For over 30 years, he worked as a chemistry professor at nearby Washington & Lee University. He also worked for several years as an administrator at the University before retiring. Remaining near the University he had come to love, and in the town that had been home for so long, were Bill’s most important retirement considerations.

When Kendal at Lexington, a continuing care retirement community (CCRC), opened just minutes from the W&L and Virginia Military Institute (VMI) campuses, Bill knew it would be the perfect home for him. He admits, “I was getting anxious to move from the house. We wanted someone to take care of the lawn and the roof and all of those things, but we really didn’t want to move from this area. We wanted to stay at home.”

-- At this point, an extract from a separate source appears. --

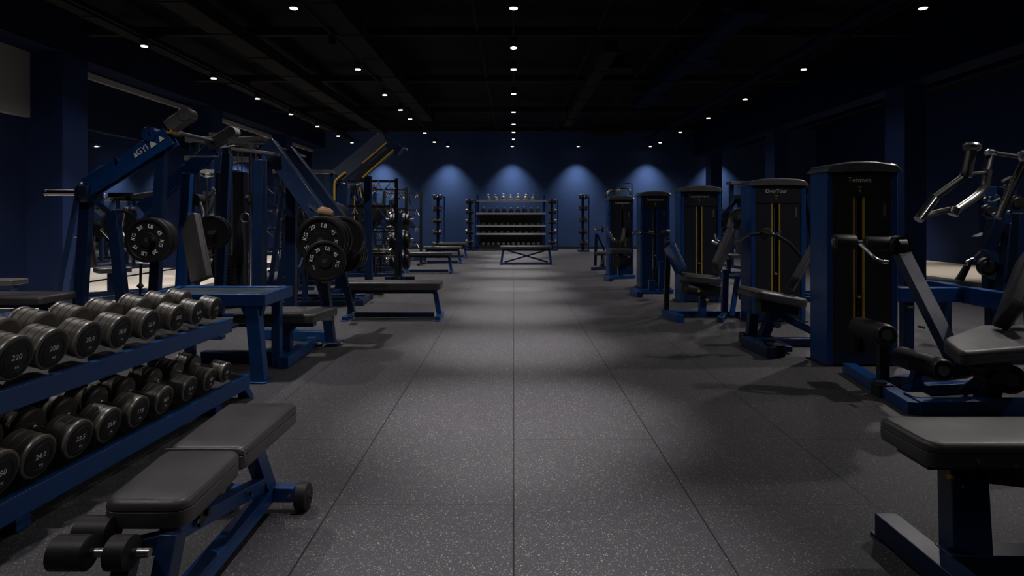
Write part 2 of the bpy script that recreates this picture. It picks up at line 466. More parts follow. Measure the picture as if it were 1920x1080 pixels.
lamp(-5.95, 7.2, 'downlight of the leftmost row, outside the picture above', LAMP_W * 3.2, size=66, tgt=(-6.6, 7.2, 0), wide=50)
for k, v in enumerate((17, 131, 187, 222, 249, 268)):
    lamp(5.4, dY(v), 'lit downlight, %s counted from the camera in the right-hand row' % ORD[k], LAMP_W * 1.7, size=108, tgt=(3.8, dY(v) - .8, 0), wide=50)
for y in (2.4, 5.2): lamp(5.4, y, 'downlight of the right-hand row above the %s, outside the picture' % ('corner bench' if y < 3 else 'overhead press'), LAMP_W * (.25 if y < 3 else 1.7), size=104, tgt=(3.2, y - .3, 0), wide=30)
for y in (9.5, 14, 18.5): spot((10.4, y, 4.2), LAMP_W * 3.0, 70, .8, (1.0, .93, .85))  # added spots without fixtures, brighten the pale floor on the right
# row of small baffled lamps right of the middle row
for k, v in enumerate((19, 99, 177)):
    lamp(2.82, dY(v), 'dim grey downlight, %s counted from the camera in the row right of middle' % ORD[k], lit=False)
# wall washers
for k, x in enumerate((-5.2, -2.55, -.05, 2.5, 5.3, 8.0)):
    lamp(x, 23.75, 'lit wall-washing downlight close to the far wall, %s from the left' % ORD[k], WASH_W, size=84, tgt=(x, 24.25, 0.0), col=(.95, .97, 1.0))

# ------------------------------------------------------------------ dumbbells
def dumbbell_into(root, c, ax, up, r, L=0.33, hl=0.115, txt=None, simple=False):
    """c centre, ax unit axis (towards the aisle), head radius r"""
    c, ax = Vector(c), Vector(ax).normalized()
    prof = [(0, r * .80), (.04, r * .93), (.10, r), (.30, r), (.32, r * .965), (.36, r * .965), (.38, r), (.62, r), (.64, r * .965), (.68, r * .965), (.70, r), (.86, r * 1.0), (.90, r * 1.015), (.97, r * .985), (1.0, r * .90)]
    for s in (1, -1):
        a = c + ax * s * (L / 2 - hl); b = c + ax * s * (L / 2)
        MB().lathe(prof if not simple else [(0, r * .85), (.1, r), (.9, r), (1, r * .9)], a, b, 32 if not simple else 14).build('head', M_RUBBER, root)
        if not simple:
            fc = MB(); fc.lathe([(0, r * .885), (.6, r * .86), (1, r * .80)], b - ax * .002, b + ax * .003, 32)
            fc.torus(b + ax * .003, ax, r * .62, .0018, 28, 6)
            h = fc.build('end_cap', M_DBFACE, root)
            MB().lathe([(0, r * 1.004), (.3, r * 1.018), (.75, r * 1.0), (1, r * .93)], b - ax * (hl * .13), b - ax * (hl * .008), 32).build('rim', M_RIM, root, label='grey rim with painted glint')
            if txt and s == 1:
                right = up_ = None
                up_ = (Vector((0, 0, 1)) - ax * ax.z).normalized(); right = up_.cross(ax)
                t = MB(); t.text(txt, r * .36, b + ax * .0035 + up_ * r * .05, right, up_)
                t.text('KG', r * .16, b + ax * .0035 - up_ * r * .42 + right * .1 * r, right, up_)
                t.build('weight_marking', M_WHITE, root, smooth=False)
    hd = MB(); hd.lathe([(0, .0155), (.18, .0155), (.3, .0135), (.5, .0165), (.7, .0135), (.82, .0155), (1, .0155)], c - ax * (L / 2 - hl), c + ax * (L / 2 - hl), 16)
    for s in (1, -1): hd.cyl(c + ax * s * (L / 2 - hl - .018), c + ax * s * (L / 2 - hl), .021, 16)
    hd.build('handle', M_CHROME, root, label='chrome handle')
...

Now, five years after their move, Bill and his wife never look back. “We have been so pleased every day here,” he says. Part of his happiness is no doubt due to the smooth transition from neighbor to resident. “We do most of the same things since we moved. Oh, but now I don’t have to worry about cutting the grass,” notes Bill.

Instead of mowing the grass, Bill is actively involved in his new community. He is serving his second term as President of the Resident’s Association. He also does volunteer work for the local public library and his church. In his spare time, he enjoys auditing courses at W&L, attending lectures at VMI, and taking in concerts and other events at both schools.

When he is not busy taking classes or enjoying cultural events at the two schools, Bill is likely attending classes at Kendal College, the lifelong learning program at Kendal at Lexington. Kendal College features resident-arranged classes that meet for several days and conclude with a field study trip or meet once a week for six weeks. Classes are taught by current residents or by professors from the local colleges. Topics are determined by resident interests.

Life has not changed all that much for Bill Watt. He has always sought opportunities for continued education, and he has always been active and involved. He and his wife just have a new home and a few added opportunities to keep them busy and engaged.

He concludes, “We still have a very active life that is centered around Lexington. Now we just have another lifestyle that is centered around Kendal.”